Despite the obvious upsides, what’s left of the libertarian firebrand in my soul is screaming at me about the obvious dangers of giving the state this level of control. Debanking was such a pernicious phenomenon, labelling many as ‘politically exposed persons’ and removing services from Nigel Farage and many others. Marc Andreessen, the billionaire venture capitalist and inventor of the first widely used web browser, recently exposed how crippling to one’s liberties debanking can be, even for Silicon Valley tech founders. Imagine if the State had the power to go further, and essentially ‘unperson’ you? 

The reality is that until and unless the enormous administrative state is reigned in, huge amounts of our lives are already controlled by powerful technologies

And then there’s the seeming inability of the British state to achieve anything much at all in recent years. Do we really believe that a blob-led government with Keir Starmer nominally at the top would cherish our ancient liberties and rights to privacy?

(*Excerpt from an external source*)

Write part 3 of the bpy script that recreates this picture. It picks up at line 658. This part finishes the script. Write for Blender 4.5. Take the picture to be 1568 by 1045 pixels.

The reality is that until and unless the enormous administrative state is reigned in, huge amounts of our lives are already controlled by powerful technologies. Many aspects of our lives already depend on credit scores, CCTV cameras and even employers monitoring our productivity on work devices. And that’s before we realise how much people willingly to disclose about themselves on social media. 

There must be a way for us to receive the benefits of this tech revolution, and circumvent the migraine-inducingly acute pain of interacting with the state without suffering the loss of our privacy. But until civil liberties campaigners can demonstrate this, more and more people will find the allure of easy state services, and shutting illegal immigrants out of the system, overpowering. Just like in Hot Fuzz, it’s all for the greater good, right?